I have survived two lives – at least that’s the way it feels. Two lives. Two sets of memories.
First Life
The first is the one I have always remembered. The traumatic memories there I discounted long ago as really not that bad on the abuse scale:
- My father beat me severely 3 times (ages 3, 4 and 22)
- I avoided other violence only because my sister shielded me and took the beating herself.
- A drunken doctor attacked me during an office visit at 10 and I dissociated.
- I saw my pets slaughtered at 10 and dissociated again.
- My brother-in-law molested me at 11.
- My mother began attacking me verbally at 12, something that continued well into adulthood.
Not a particularly gruesome list as child abuse survival accounts go but still painful to me.
Initially, I rejected every thought of abuse in my childhood. But they kept coming back. Then gruesome reports of abused children in the local news hit me pretty hard. As a result I came up with some comforting rationalizations.
- “At least I wasn’t locked up somewhere.“
- “At least I wasn’t tortured.”
- “At least I wasn’t raped.”
But abuse is abuse. You can’t rationalize it into something less as I tried to do. And you can’t win in a contest of who was traumatized the worst. All abuse is destructive and despicable. Eventually, I accepted that.
New Life
Now I’m juggling a second life, one I didn’t know about until recently. This new list of traumatic memories is rather more disturbing. It’s also proving me wrong on all counts in that list of comfort statements.
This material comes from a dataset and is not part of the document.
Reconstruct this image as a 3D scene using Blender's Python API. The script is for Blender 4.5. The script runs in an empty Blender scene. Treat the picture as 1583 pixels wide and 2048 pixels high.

But the problem I am facing today is one of my own making because I have been keeping these two lists of memories separate.
That small bubble of memories above greatly impacted my childhood. I remember that life. That was ME. More importantly, those painful childhood memories flow seamlessly into memories of a happy adulthood. I loved becoming a wife, mother, grandmother, missionary, and occasional adventurer – and I have the photos to prove it.
This new list? Those memories – that life? Surely they happened to someone else, someone not Me. I try to slot them in as a part of my life but they don’t fit. Not yet.
Unfortunately, that’s just another form of dissociation. I dissociated so many times as a kid that I got really, really good at it. But that is not something I want to do anymore, even in a small way. Somehow I have to mesh these memories and come up with the new Me. The revised Me. The healthy, whole and happy Me. Hopefully, this blog will help me tackle that.